Resolving Mass-Matrix Singularities in Sim-to-Real

The Physics of Failure

In digital simulation, an AI agent operates under the illusion of perfect physics. However, when simulating highly complex, closed-loop kinematic chains (like human hands or advanced bipedal joints), physics engines frequently encounter mass-matrix singularities.

When a joint aligns perfectly with another, the mathematical representation of the robot's mass (the inertia matrix) can become singular, meaning it cannot be inverted. When this happens, physics engines typically either crash or output NaN (Not a Number) values.

Reward Exploitation

Reinforcement Learning agents are incredibly efficient at finding exploits. If an agent discovers that entering a specific, mathematically impossible pose causes the physics engine to glitch and award infinite points, the agent will learn to instantly break its own limbs to achieve that state.

This is the primary cause of the "Reality Gap." An agent trained in a glitchy simulator will fail instantly on real hardware.

The Iacon Solution: Damped Least Squares

To prevent our 4096+ parallel simulation environments from collapsing during edge-case exploration, we implemented a highly optimized Damped Least Squares (DLS) inverse kinematics solver directly into our CUDA kernels.

Unlike standard pseudo-inverse methods, DLS artificially dampens the matrix inversion near singular configurations.

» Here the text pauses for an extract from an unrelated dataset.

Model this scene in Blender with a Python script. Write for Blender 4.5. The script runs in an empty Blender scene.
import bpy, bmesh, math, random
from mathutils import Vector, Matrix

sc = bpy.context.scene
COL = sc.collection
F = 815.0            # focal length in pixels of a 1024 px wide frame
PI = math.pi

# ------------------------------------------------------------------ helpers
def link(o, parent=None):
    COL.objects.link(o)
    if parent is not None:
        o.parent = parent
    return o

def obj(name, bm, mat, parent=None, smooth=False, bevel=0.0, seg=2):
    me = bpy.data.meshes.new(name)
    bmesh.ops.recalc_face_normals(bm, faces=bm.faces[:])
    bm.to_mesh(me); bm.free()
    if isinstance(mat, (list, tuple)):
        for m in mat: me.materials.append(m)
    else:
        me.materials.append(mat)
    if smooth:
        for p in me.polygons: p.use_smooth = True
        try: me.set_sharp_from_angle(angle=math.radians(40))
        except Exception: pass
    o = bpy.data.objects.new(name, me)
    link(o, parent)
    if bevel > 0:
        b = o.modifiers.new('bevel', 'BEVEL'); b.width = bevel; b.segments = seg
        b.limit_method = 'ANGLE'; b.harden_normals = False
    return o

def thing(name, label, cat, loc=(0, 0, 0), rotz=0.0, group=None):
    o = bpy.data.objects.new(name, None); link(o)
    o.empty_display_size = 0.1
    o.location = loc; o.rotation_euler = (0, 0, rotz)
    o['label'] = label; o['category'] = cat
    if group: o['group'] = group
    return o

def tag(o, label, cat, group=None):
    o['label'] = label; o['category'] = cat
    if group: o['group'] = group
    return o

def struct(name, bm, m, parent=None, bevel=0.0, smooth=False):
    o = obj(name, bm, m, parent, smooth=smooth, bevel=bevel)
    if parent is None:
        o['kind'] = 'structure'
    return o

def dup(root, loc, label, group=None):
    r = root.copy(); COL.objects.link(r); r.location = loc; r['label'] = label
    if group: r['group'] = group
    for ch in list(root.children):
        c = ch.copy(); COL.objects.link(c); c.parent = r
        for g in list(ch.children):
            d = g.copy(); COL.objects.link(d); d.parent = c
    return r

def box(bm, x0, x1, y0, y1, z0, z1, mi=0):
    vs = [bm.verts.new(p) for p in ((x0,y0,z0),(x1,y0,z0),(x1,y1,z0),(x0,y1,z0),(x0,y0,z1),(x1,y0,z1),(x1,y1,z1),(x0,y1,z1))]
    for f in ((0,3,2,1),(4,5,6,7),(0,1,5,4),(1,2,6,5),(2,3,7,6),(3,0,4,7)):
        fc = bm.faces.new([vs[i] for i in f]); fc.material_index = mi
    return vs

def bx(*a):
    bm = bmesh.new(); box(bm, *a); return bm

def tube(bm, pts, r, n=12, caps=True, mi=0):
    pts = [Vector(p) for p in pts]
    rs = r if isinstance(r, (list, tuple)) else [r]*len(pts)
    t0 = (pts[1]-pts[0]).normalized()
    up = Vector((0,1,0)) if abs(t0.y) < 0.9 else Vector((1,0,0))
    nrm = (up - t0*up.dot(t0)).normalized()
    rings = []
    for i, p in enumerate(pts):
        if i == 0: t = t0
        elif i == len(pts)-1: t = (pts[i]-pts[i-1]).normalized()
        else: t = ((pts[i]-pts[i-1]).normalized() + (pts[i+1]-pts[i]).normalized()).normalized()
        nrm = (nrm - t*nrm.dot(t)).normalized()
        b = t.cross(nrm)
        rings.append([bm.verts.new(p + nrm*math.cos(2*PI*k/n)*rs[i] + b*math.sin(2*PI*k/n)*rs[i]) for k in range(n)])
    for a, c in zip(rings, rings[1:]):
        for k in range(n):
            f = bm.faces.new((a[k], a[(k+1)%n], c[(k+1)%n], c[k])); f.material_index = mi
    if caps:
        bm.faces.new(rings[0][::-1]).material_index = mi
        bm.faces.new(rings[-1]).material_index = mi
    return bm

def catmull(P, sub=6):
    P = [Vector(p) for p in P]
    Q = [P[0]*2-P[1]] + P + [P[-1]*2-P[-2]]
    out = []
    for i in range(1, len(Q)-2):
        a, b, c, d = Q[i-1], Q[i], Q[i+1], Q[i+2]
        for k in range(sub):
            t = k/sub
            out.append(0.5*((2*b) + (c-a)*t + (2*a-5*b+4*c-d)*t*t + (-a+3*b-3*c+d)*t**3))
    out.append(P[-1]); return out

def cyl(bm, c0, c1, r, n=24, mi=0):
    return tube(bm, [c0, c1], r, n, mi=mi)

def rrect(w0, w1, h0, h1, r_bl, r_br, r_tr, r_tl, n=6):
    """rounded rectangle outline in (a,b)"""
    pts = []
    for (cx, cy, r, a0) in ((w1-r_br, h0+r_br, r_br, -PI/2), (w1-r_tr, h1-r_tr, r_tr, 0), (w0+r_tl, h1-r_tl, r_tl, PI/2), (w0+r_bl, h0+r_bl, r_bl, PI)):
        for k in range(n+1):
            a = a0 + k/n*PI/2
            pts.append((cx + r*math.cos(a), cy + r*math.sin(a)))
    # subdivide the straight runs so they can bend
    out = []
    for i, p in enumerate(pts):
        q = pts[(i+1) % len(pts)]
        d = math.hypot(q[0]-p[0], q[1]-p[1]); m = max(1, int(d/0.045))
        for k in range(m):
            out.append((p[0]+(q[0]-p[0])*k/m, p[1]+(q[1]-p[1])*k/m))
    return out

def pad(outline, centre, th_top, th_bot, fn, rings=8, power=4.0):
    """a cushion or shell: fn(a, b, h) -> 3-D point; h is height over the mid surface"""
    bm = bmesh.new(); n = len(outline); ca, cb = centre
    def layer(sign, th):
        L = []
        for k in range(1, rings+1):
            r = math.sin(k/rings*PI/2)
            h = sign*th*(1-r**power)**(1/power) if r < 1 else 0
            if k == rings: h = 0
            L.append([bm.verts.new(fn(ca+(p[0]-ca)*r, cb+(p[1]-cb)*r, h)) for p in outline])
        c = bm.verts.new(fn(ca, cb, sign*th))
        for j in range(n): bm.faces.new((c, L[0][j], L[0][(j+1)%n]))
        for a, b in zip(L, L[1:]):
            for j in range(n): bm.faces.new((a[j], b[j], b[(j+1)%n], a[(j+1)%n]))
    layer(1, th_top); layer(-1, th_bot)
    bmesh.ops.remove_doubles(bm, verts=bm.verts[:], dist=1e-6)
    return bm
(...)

  1. The Formula: J* = J^T (J J^T + λ^2 I)^-1
  2. The Result: Instead of throwing a NaN and crashing the simulation, the joint simply "stiffens" as it approaches the singularity. The agent receives a heavy penalty for attempting the impossible movement and learns to naturally avoid those physical manifolds.

Benchmarks

By implementing this at the lowest level of our GPU-accelerated engine, we maintain a 10,000 TPS (Ticks Per Second) simulation rate without a single crash, regardless of how aggressively the Optimus agent contorts the morphology during early-stage training.